Coming to the Meiji period Watanabe notes that ‘It was commonly (though tacitly) understood that restoring imperial rule did not actually mean reinstating personal rule by the emperor.’ He also points out that the Meiji leaders were frequently inconsistent in their beliefs and actions, ‘Many underwent multiple conversions’ [p.355], but this should not be held against them. Pragmatism was justified.

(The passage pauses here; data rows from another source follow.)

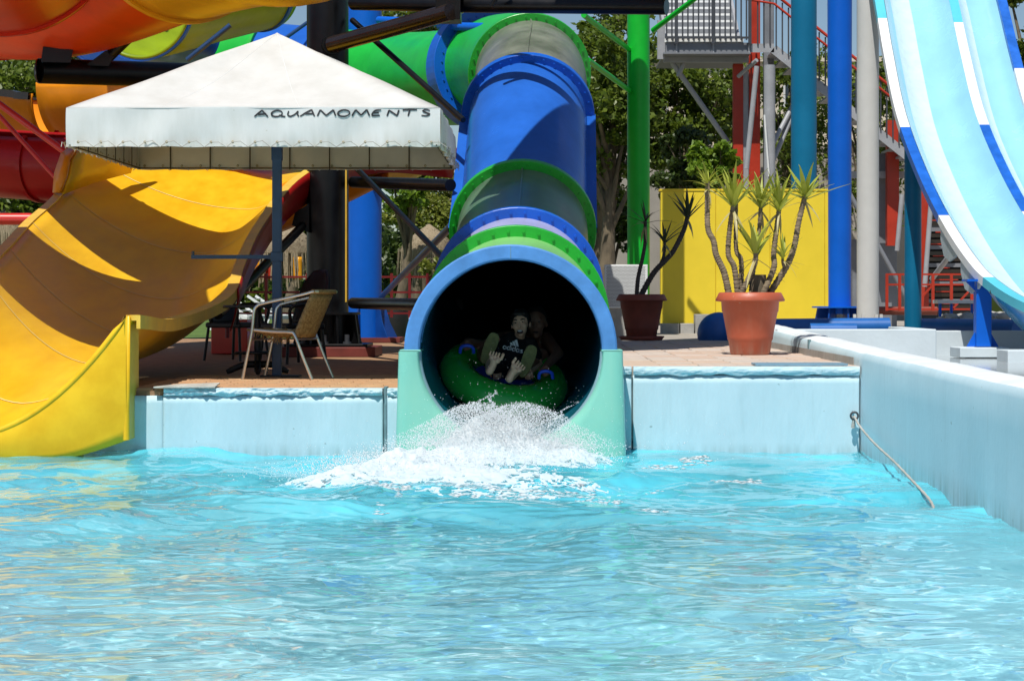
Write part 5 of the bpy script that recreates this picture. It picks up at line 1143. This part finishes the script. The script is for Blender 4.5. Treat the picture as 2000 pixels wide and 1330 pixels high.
# ------------------------------------------------------------------ splash
rng = np.random.default_rng(77)
def lump(x, y):
    d = 0
    for cx_, cy_, sx, sy, h_ in ((-.52, 14.75, .26, .30, .22), (-.16, 14.78, .36, .32, .24), (.18, 14.4, .26, .5, .12), (-.62, 14.1, .40, .5, .14), (-1.0, 13.4, .36, .55, .12), (-1.35, 12.95, .28, .4, .06), (-.55, 13.2, .6, .5, .07), (-.25, 12.6, .7, .45, .050), (-.75, 12.4, .5, .4, .042), (-.15, 11.8, .5, .3, .034)):
        d += h_ * math.exp(-((x - cx_) / sx) ** 2 - ((y - cy_) / sy) ** 2)
    f = .75 + .28 * noise.noise((x * 3.5, y * 2.2, 3)) + .26 * noise.noise((x * 9, y * 6, 8)) + .2 * noise.noise((x * 24, y * 15, 2))
    return d * max(.08, f)
rows = []
fx0, fx1, fy0, fy1 = -1.9, .95, 11.2, 15.06
nxx, nyy = 300, 230; H = [[lump(fx0 + (fx1 - fx0) * i / nxx, fy0 + (fy1 - fy0) * j / nyy) for i in range(nxx + 1)] for j in range(nyy + 1)]
vs, fs, ix = [], [], {}
for j in range(nyy):
    for i in range(nxx):
        if max(H[j][i], H[j][i + 1], H[j + 1][i], H[j + 1][i + 1]) > .036 + .03 * noise.noise((i * .05, j * .07, 1)) + .05 * noise.noise((i * .15, j * .2, 4)) + .035 * noise.noise((i * .38, j * .5, 9)):
            q = []
            for a, b_ in ((i, j), (i + 1, j), (i + 1, j + 1), (i, j + 1)):
                if (a, b_) not in ix:
                    x, y = fx0 + (fx1 - fx0) * a / nxx, fy0 + (fy1 - fy0) * b_ / nyy; ix[(a, b_)] = len(vs); vs.append((x + .02 * noise.noise((x * 20, y * 20, 1)), y, wave(x, y) - .015 + H[b_][a]))
                q.append(ix[(a, b_)])
            fs.append(q)
fm = bpy.data.materials.new('white_foam'); fm.use_nodes = True; nt = fm.node_tree; N = nt.nodes; L = nt.links
b = N['Principled BSDF']; b.inputs['Base Color'].default_value = (.96, .97, .98, 1); b.inputs['Roughness'].default_value = .6; b.inputs['Specular IOR Level'].default_value = .2
tr = N.new('ShaderNodeBsdfTranslucent'); tr.inputs[0].default_value = (.95, .98, .99, 1); mx = N.new('ShaderNodeMixShader'); mx.inputs[0].default_value = .45
nz = N.new('ShaderNodeTexNoise'); nz.inputs['Scale'].default_value = 45; nz.inputs['Detail'].default_value = 6; bp_ = N.new('ShaderNodeBump'); bp_.inputs['Strength'].default_value = .5; bp_.inputs['Distance'].default_value = .02
L.new(nz.outputs['Fac'], bp_.inputs['Height']); L.new(bp_.outputs[0], b.inputs['Normal']); L.new(b.outputs[0], mx.inputs[1]); L.new(tr.outputs[0], mx.inputs[2]); L.new(mx.outputs[0], N['Material Output'].inputs[0])
foam = MB().add(vs, fs, True).build('splash_foam', fm, fix=False); stuff(foam)
iv = np.array([(1, 0, 0), (-1, 0, 0), (0, 1, 0), (0, -1, 0), (0, 0, 1), (0, 0, -1)], float)
it = np.array([(0, 2, 4), (2, 1, 4), (1, 3, 4), (3, 0, 4), (2, 0, 5), (1, 2, 5), (3, 1, 5), (0, 3, 5)])
def drops(name, p, r, sq=None):
    n = len(p); sc_ = r[:, None, None] * (iv[None] if sq is None else iv[None] * sq[:, None, :]); v = (p[:, None, :] + sc_).reshape(-1, 3); f = (it[None] + (np.arange(n) * 6)[:, None, None]).reshape(-1, 3)
    me = bpy.data.meshes.new(name); me.vertices.add(len(v)); me.vertices.foreach_set('co', v.ravel().astype('f')); me.loops.add(f.size); me.loops.foreach_set('vertex_index', f.ravel().astype('i'))
    me.polygons.add(len(f)); me.polygons.foreach_set('loop_start', np.arange(0, f.size, 3, dtype='i')); me.polygons.foreach_set('use_smooth', np.ones(len(f), bool)); me.update(calc_edges=True); me.materials.append(fm)
    o = bpy.data.objects.new(name, me); col.objects.link(o); stuff(o); return o
pts, rad = [], []
def emit(n, c, s, zmax, r0, r1, pw_=2.0):
    x = rng.normal(c[0], s[0], n); y = np.minimum(rng.normal(c[1], s[1], n), 16.6)
    fall = np.exp(-((x - c[0]) / (2 * s[0])) ** 2); z = c[2] + zmax * fall * rng.random(n) ** pw_
    pts.append(np.stack([x, y, z], 1)); rad.append(r0 + (r1 - r0) * rng.random(n) ** 4 * np.where(rng.random(n) < .01, 2.2, 1))
emit(22000, (-.45, 14.68, .12), (.24, .16, 0), .30, .0014, .0055, 1.3); emit(22000, (-.14, 14.70, .10), (.25, .16, 0), .32, .0014, .0055, 1.3)
emit(6000, (.12, 14.40, .03), (.18, .3, 0), .16, .0016, .006); emit(9000, (-.65, 13.95, .05), (.36, .35, 0), .17, .0016, .006); emit(6000, (-1.05, 13.35, .03), (.32, .35, 0), .13, .0016, .006)
emit(170, (-.30, 15.3, .25), (.30, .3, 0), .6, .0012, .0026); emit(700, (-.2, 14.2, .1), (.8, .6, 0), .5, .0014, .004)
for sx_, sl_, h0, n_ in ((-.47, .10, .36, 90), (-.36, .03, .38, 120), (.1, .16, .30, 70)):   # thrown strands
    t = rng.random(n_); pts.append(np.stack([sx_ + sl_ * t + .02 * np.sin(9 * t) + rng.normal(0, .007, n_), 14.72 + rng.normal(0, .02, n_), h0 + .13 * t], 1)); rad.append(.002 + .0035 * (1 - t))
drops('spray_droplets', np.concatenate(pts), np.concatenate(rad))
# flecks of foam riding on the water
n = 9000; fx = rng.uniform(-2.6, 2.2, n * 4); fy = rng.uniform(9.6, 14.9, n * 4)
keep = [k for k in range(n * 4) if noise.noise((fx[k] * 1.3 + 4, fy[k] * .8, 6.)) + .6 * noise.noise((fx[k] * 4, fy[k] * 3, 2.)) - .9 * max(0, abs(fx[k] + .1) - .8) * .6 - .35 * abs(fy[k] - 12.6) * .5 > .18][:n]
p = np.array([(fx[k], fy[k], wave(fx[k], fy[k]) + .001) for k in keep]); r = .004 + .016 * rng.random(len(p)) ** 3
drops('foam_flecks', p, r, np.tile(np.array([[1.6, 1.2, .3]]), (len(p), 1)))
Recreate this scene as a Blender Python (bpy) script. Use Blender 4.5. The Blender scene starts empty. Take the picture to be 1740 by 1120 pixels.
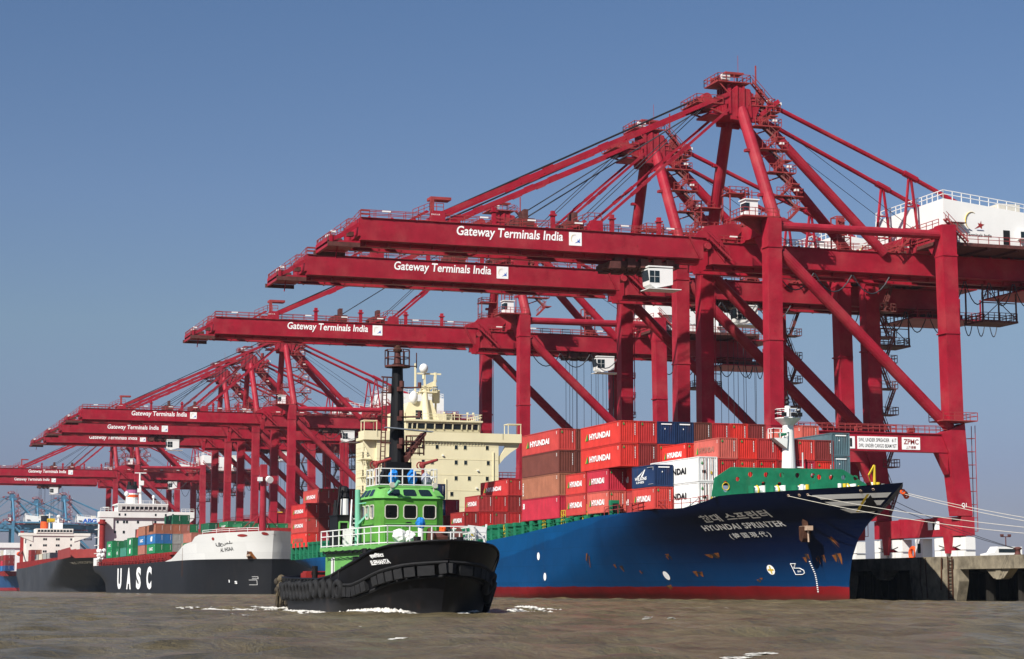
import bpy, math, random
import numpy as np
from mathutils import Vector, Matrix
R = math.radians
rnd = random.Random(7)
scene = bpy.context.scene
COL = scene.collection

# ---------------------------------------------------------------- camera, sky, sun, exposure
# world axes: X = t (landward, across the quay), Y = s (along the quay, away from the camera), Z up, water at 0
CAM_H = 1.4
F_PX, PITCH = 3460.0, math.atan(440 / 3460.0)
HEAD = math.atan(1177 / math.hypot(3460, 440))
cam_d = bpy.data.cameras.new('camera')
cam_d.sensor_width = 36.0
cam_d.lens = F_PX / 1740.0 * 36.0
cam_d.clip_start = 0.5
cam_d.clip_end = 20000
cam = bpy.data.objects.new('camera', cam_d)
COL.objects.link(cam)
cam.location = (0, 0, CAM_H)
cam.rotation_euler = (R(90) + PITCH, 0, -HEAD)
scene.camera = cam

SUN = Vector((-0.61, -0.45, 0.65)).normalized()          # direction towards the sun
sun_d = bpy.data.lights.new('sun', 'SUN')
sun_d.energy = 5.0
sun_d.angle = R(0.5)
sun_d.color = (1.0, 0.95, 0.87)
sun = bpy.data.objects.new('sun', sun_d)
COL.objects.link(sun)
sun.rotation_euler = SUN.to_track_quat('Z', 'Y').to_euler()

world = bpy.data.worlds.new('World')
scene.world = world
world.use_nodes = True
wn = world.node_tree
bg = wn.nodes['Background']
sky = wn.nodes.new('ShaderNodeTexSky')
sky.sky_type = 'NISHITA'
sky.sun_disc = False
sky.sun_elevation = math.asin(SUN.z)
sky.sun_rotation = math.atan2(SUN.x, SUN.y)
sky.altitude = 0
sky.air_density = 1.0
sky.dust_density = 0.6
sky.ozone_density = 2.0
wtc = wn.nodes.new('ShaderNodeTexCoord'); wsp = wn.nodes.new('ShaderNodeSeparateXYZ')
wrp = wn.nodes.new('ShaderNodeValToRGB'); wml = wn.nodes.new('ShaderNodeMixRGB'); wml.blend_type = 'MULTIPLY'; wml.inputs[0].default_value = 1
el = wrp.color_ramp.elements
el[0].position = 0.0; el[0].color = (.58, .59, .96, 1); el[1].position = .30; el[1].color = (.86, 1.0, 1.21, 1)
for q_, c_ in ((.057, (.66, .67, 1.0, 1)), (.128, (.92, .95, 1.06, 1)), (.19, (.95, 1.0, 1.18, 1))):
    e_ = el.new(q_); e_.color = c_
wn.links.new(wtc.outputs['Generated'], wsp.inputs[0]); wn.links.new(wsp.outputs[2], wrp.inputs[0])
wn.links.new(sky.outputs[0], wml.inputs[1]); wn.links.new(wrp.outputs[0], wml.inputs[2]); wn.links.new(wml.outputs[0], bg.inputs[0])
bg.inputs[1].default_value = 0.0505
scene.view_settings.view_transform = 'Standard'
scene.view_settings.look = 'None'
scene.view_settings.exposure = 0.4
scene.view_settings.gamma = 1.0
scene.cycles.max_bounces = 6
scene.cycles.diffuse_bounces = 2
scene.cycles.glossy_bounces = 2
scene.cycles.transparent_max_bounces = 8

# ---------------------------------------------------------------- helpers
class MB:
    """Collects shapes; build() links them as one mesh object."""
    def __init__(s, o=(0, 0, 0)):
        s.v = []; s.f = []; s.m = []; s.o = o
    def add(s, vs, fs, m=0):
        n = len(s.v); o = s.o
        s.v += [(p[0] - o[0], p[1] - o[1], p[2] - o[2]) for p in vs]
        s.f += [tuple(i + n for i in f) for f in fs]
        s.m += [m] * len(fs)
    def bx(s, x0, x1, y0, y1, z0, z1, m=0):
        s.add([(x0, y0, z0), (x1, y0, z0), (x1, y1, z0), (x0, y1, z0), (x0, y0, z1), (x1, y0, z1), (x1, y1, z1), (x0, y1, z1)],
              [(3, 2, 1, 0), (4, 5, 6, 7), (0, 1, 5, 4), (1, 2, 6, 5), (2, 3, 7, 6), (3, 0, 4, 7)], m)
    def cb(s, x, y, z, dx, dy, dz, m=0):
        s.bx(x - dx / 2, x + dx / 2, y - dy / 2, y + dy / 2, z - dz / 2, z + dz / 2, m)
    def bar(s, p, q, w, h=None, m=0, w2=None, h2=None, ref=(0, 0, 1)):
        h = w if h is None else h
        p = Vector(p); q = Vector(q); d = (q - p)
        if d.length < 1e-6: return
        d.normalize(); r = Vector(ref)
        a = d.cross(r)
        if a.length < 1e-3: a = d.cross(Vector((0, 1, 0)))
        a.normalize(); b = a.cross(d)
        w2 = w if w2 is None else w2; h2 = h if h2 is None else h2
        vs = []
        for c, ww, hh in ((p, w, h), (q, w2, h2)):
            for i, j in ((-1, -1), (1, -1), (1, 1), (-1, 1)):
                vs.append(c + a * (i * ww / 2) + b * (j * hh / 2))
        s.add(vs, [(3, 2, 1, 0), (4, 5, 6, 7), (0, 1, 5, 4), (1, 2, 6, 5), (2, 3, 7, 6), (3, 0, 4, 7)], m)
    def tube(s, p, q, r, r2=None, n=10, m=0, cap=True):
        r2 = r if r2 is None else r2
        p = Vector(p); q = Vector(q); d = (q - p)
        if d.length < 1e-6: return
        d.normalize()
        a = d.cross(Vector((0, 0, 1)))
        if a.length < 1e-3: a = d.cross(Vector((0, 1, 0)))
        a.normalize(); b = a.cross(d)
        vs = []
        for c, rr in ((p, r), (q, r2)):
            for k in range(n):
                t = 2 * math.pi * k / n
                vs.append(c + a * (rr * math.cos(t)) + b * (rr * math.sin(t)))
        fs = [(k, (k + 1) % n, n + (k + 1) % n, n + k) for k in range(n)]
        if cap: fs += [tuple(range(n - 1, -1, -1)), tuple(range(n, 2 * n))]
        s.add(vs, fs, m)
    def path(s, pts, r, n=6, m=0):
        for a, b in zip(pts, pts[1:]): s.tube(a, b, r, n=n, m=m, cap=False)
    def prism(s, pts, ax, a0, a1, m=0):
        """extrude a 2D polygon along axis ax: 'x' pts=(y,z), 'y' pts=(x,z), 'z' pts=(x,y)"""
        n = len(pts); vs = []
        for a in (a0, a1):
            for p in pts:
                vs.append({'x': (a, p[0], p[1]), 'y': (p[0], a, p[1]), 'z': (p[0], p[1], a)}[ax])
        fs = [tuple(range(n - 1, -1, -1)), tuple(range(n, 2 * n))] + [(k, (k + 1) % n, n + (k + 1) % n, n + k) for k in range(n)]
        s.add(vs, fs, m)
    def lathe(s, c, prof, n=16, m=0):
        vs = []; fs = []
        for r, z in prof:
            for k in range(n):
                t = 2 * math.pi * k / n
                vs.append((c[0] + r * math.cos(t), c[1] + r * math.sin(t), c[2] + z))
        for i in range(len(prof) - 1):
            for k in range(n):
                fs.append((i * n + k, i * n + (k + 1) % n, (i + 1) * n + (k + 1) % n, (i + 1) * n + k))
        fs.append(tuple(range(n - 1, -1, -1))); L = (len(prof) - 1) * n
        fs.append(tuple(range(L, L + n)))
        s.add(vs, fs, m)
    def ball(s, c, r, n=12, m=0, sz=1.0):
        s.lathe(c, [(max(r * math.cos(a), .001), r * sz * math.sin(a)) for a in [(-90 + 180 * i / 8) * math.pi / 180 for i in range(9)]], n, m)
    def torus(s, c, axis, R0, r, n=14, k=6, m=0):
        ax = Vector(axis).normalized(); a = ax.cross(Vector((0, 0, 1)))
        if a.length < 1e-3: a = ax.cross(Vector((0, 1, 0)))
        a.normalize(); b = ax.cross(a); c = Vector(c); vs = []; fs = []
        for i in range(n):
            t = 2 * math.pi * i / n; rad = a * math.cos(t) + b * math.sin(t)
            for j in range(k):
                q = 2 * math.pi * j / k
                vs.append(c + rad * (R0 + r * math.cos(q)) + ax * (r * math.sin(q)))
        for i in range(n):
            for j in range(k):
                fs.append((i * k + j, i * k + (j + 1) % k, ((i + 1) % n) * k + (j + 1) % k, ((i + 1) % n) * k + j))
        s.add(vs, fs, m)
    def rail(s, pts, h=1.1, step=1.8, r=.042, rows=(1.0, .55), m=0, kick=0):
        """guard rail: posts every step, horizontal rails at fractions of h"""
        for a, b in zip(pts, pts[1:]):
            a = Vector(a); b = Vector(b); L = (b - a).length
            n = max(1, int(round(L / step)))
            for i in range(n + 1):
                p = a.lerp(b, i / n); s.bar(p, p + Vector((0, 0, h)), r * 2, m=m)
            for fr in rows:
                s.bar(a + Vector((0, 0, h * fr)), b + Vector((0, 0, h * fr)), r * 2, m=m)
    def stair(s, p, q, w=.8, m=0, ref=(0, 1, 0), steps=9):
        """stair flight between p and q: two stringers, treads and a hand rail; ref = width direction"""
        p = Vector(p); q = Vector(q); wv = Vector(ref).normalized() * (w / 2)
        for sg in (-1, 1):
            s.bar(p + wv * sg, q + wv * sg, .1, .25, m)
            s.bar(p + wv * sg + Vector((0, 0, 1)), q + wv * sg + Vector((0, 0, 1)), .07, m=m)
            for fr in (.1, .5, .9):
                c = p.lerp(q, fr) + wv * sg; s.bar(c, c + Vector((0, 0, 1)), .07, m=m)
        for i in range(steps):
            c = p.lerp(q, (i + .5) / steps); d = (q - p); d.z = 0
            if d.length < .01: d = Vector((1, 0, 0))
            d.normalize()
            s.bar(c - wv, c + wv, .24, .06, m)
    def build(s, name, mats, parent=None, loc=(0, 0, 0), smooth=False):
        me = bpy.data.meshes.new(name)
        me.from_pydata([tuple(p) for p in s.v], [], s.f)
        mats = mats if isinstance(mats, (list, tuple)) else [mats]
        for x in mats: me.materials.append(x)
        if len(mats) > 1: me.polygons.foreach_set('material_index', s.m)
        if smooth: me.polygons.foreach_set('use_smooth', [True] * len(s.f))
        me.update()
        return link(name, me, parent, loc)

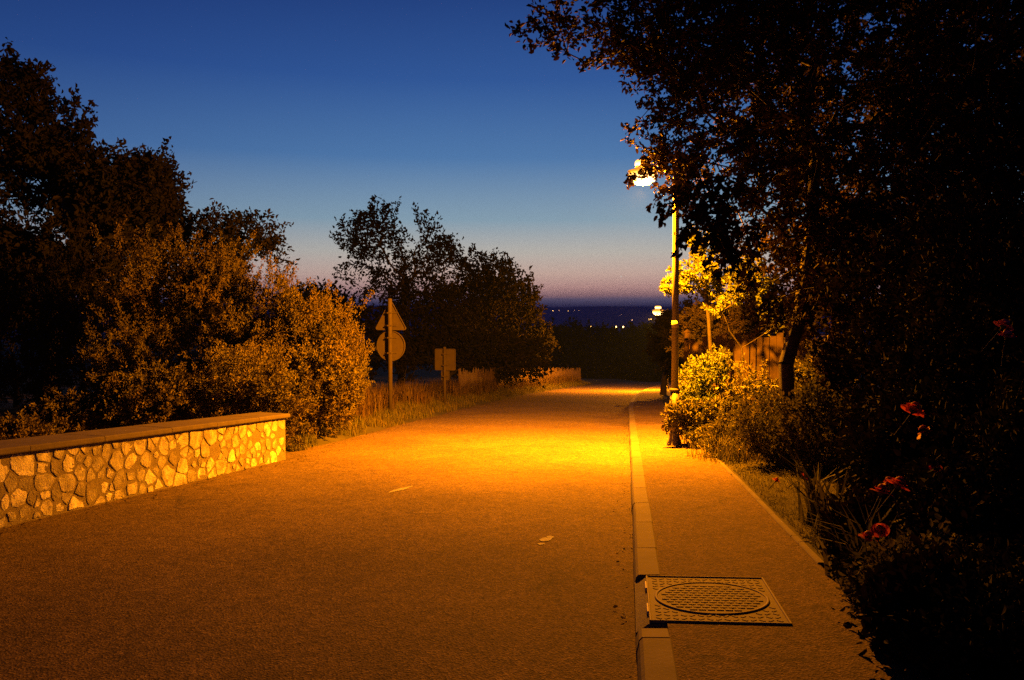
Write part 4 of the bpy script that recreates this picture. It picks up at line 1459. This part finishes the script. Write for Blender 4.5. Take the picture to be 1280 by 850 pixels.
# ------------------------------------------------------------------ air
mb = MB()
mb.box((0, 6300, -60), (23000, 17000, 320))
hz = mb.build('haze', None)
m = bpy.data.materials.new('dusk_air'); m.use_nodes = True
nt = m.node_tree
nt.nodes.remove(nt.nodes['Principled BSDF'])
pv = N(nt, 'ShaderNodeVolumePrincipled')
pv.inputs['Color'].default_value = (.14, .24, 1, 1)
pv.inputs['Density'].default_value = 1.9e-4
nt.links.new(pv.outputs[0], nt.nodes['Material Output'].inputs['Volume'])
hz.data.materials.append(m)
tag(hz, 'thin blue evening haze over the valley', 'haze', kind='stuff')

# ------------------------------------------------------------------ dusk sky
w = bpy.data.worlds.new('World'); scene.world = w; w.use_nodes = True
nt = w.node_tree
bg = nt.nodes['Background']
tc = N(nt, 'ShaderNodeTexCoord').outputs['Generated']
nv = N(nt, 'ShaderNodeVectorMath', operation='NORMALIZE'); nt.links.new(tc, nv.inputs[0])
sep = N(nt, 'ShaderNodeSeparateXYZ'); nt.links.new(nv.outputs[0], sep.inputs[0])
el = mth(nt, 'ARCSINE', sep.outputs['Z'])
mp = N(nt, 'ShaderNodeMapping'); mp.inputs['Scale'].default_value = (2.5, 2.5, 40)
nt.links.new(nv.outputs[0], mp.inputs['Vector'])
cn = noise(nt, 2.2, 4, .55, mp.outputs[0])
wob = mth(nt, 'MULTIPLY', mth(nt, 'SUBTRACT', cn.outputs['Fac'], .5), .012)
low_ = mth(nt, 'SUBTRACT', 1.0, mth(nt, 'MINIMUM', mth(nt, 'DIVIDE', mth(nt, 'ABSOLUTE', el), .06), 1.0))
el2 = mth(nt, 'ADD', el, mth(nt, 'MULTIPLY', wob, low_))
fac = mth(nt, 'DIVIDE', el2, R(45))
S = [(0.0, (104, 100, 140)), (.5, (122, 114, 148)), (.85, (132, 120, 148)), (1.15, (186, 142, 146)), (1.7, (218, 170, 162)), (2.7, (222, 190, 175)), (4.2, (198, 193, 184)),
     (6.5, (140, 168, 186)), (10.8, (82, 125, 176)), (16, (51, 91, 156)), (21.5, (36, 68, 131)), (30, (13, 24, 56)), (44, (5, 9, 22))]
rp = ramp(nt, fac, [(a / 45, lin(*c)) for a, c in S])
sd = unit(np.array([[*(at(770, 390, 1) - CAM)[:2], 0.0]]))[0]
dt = N(nt, 'ShaderNodeVectorMath', operation='DOT_PRODUCT'); nt.links.new(nv.outputs[0], dt.inputs[0]); dt.inputs[1].default_value = sd
az = ramp(nt, dt.outputs['Value'], [(0.0, (.16, .19, .30)), (.55, (.36, .38, .47)), (.80, (.68, .70, .80)), (.95, (.96, .97, .98)), (1, (1.03, 1.01, 1))]).outputs[0]
skyc = mixc(nt, rp.outputs[0], az, 1.0, 'MULTIPLY')
ni = N(nt, 'ShaderNodeTexSky', sky_type='NISHITA')
ni.sun_disc = False
ni.sun_elevation = R(-3.5)
ni.sun_rotation = math.atan2(sd[0], sd[1])
ad = mixc(nt, skyc, ni.outputs[0], .004, 'ADD')
nt.links.new(ad, bg.inputs['Color'])
bg.inputs['Strength'].default_value = 1.0

# ------------------------------------------------------------------ camera and render settings
cam = bpy.data.cameras.new('Camera'); co = bpy.data.objects.new('Camera', cam); col.objects.link(co)
cam.sensor_width = 36; cam.lens = 36 * 1000 / 1280
cam.clip_start = .05; cam.clip_end = 60000
mat = Matrix(((RGT[0], UPV[0], -FWD[0], CAM[0]), (RGT[1], UPV[1], -FWD[1], CAM[1]), (RGT[2], UPV[2], -FWD[2], CAM[2]), (0, 0, 0, 1)))
co.matrix_world = mat
scene.camera = co
vs = scene.view_settings
vs.view_transform = 'Standard'; vs.look = 'None'; vs.exposure = 0; vs.gamma = 1; vs.use_curve_mapping = False
cy = scene.cycles
cy.max_bounces = 5; cy.diffuse_bounces = 2; cy.glossy_bounces = 2; cy.transmission_bounces = 3; cy.volume_bounces = 2
cy.sample_clamp_indirect = 1.5
cy.use_denoising = False
cy.use_adaptive_sampling = False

He stresses that the Meiji state was not ‘a simple fusion of Western institutions of representative government with the ‘traditional’ Japanese emperor system.’ Indeed ‘the emperor system was modelled in certain respects on the monarchies of the contemporary West’ [p.389].

In the context of the Meiji Revolution (he prefers this to Meiji Restoration) he discusses in some detail the writing on political issues of Yukichi Fukuzawa who saw freedom as ‘liberation from a hereditary caste system.’ For Fukuzawa ‘the purpose of government is to guarantee order and advance the welfare and happiness of the people.’ Watanabe comments that Fukuzawa’s political philosophy at times ‘seemed a cynical pragmatism, at others lukewarm compromise, at others an effectively restrained idealism.’

Watanabe’s book explodes various historical myths and contains much food for thought. I commend it to all students of Japanese history and politics.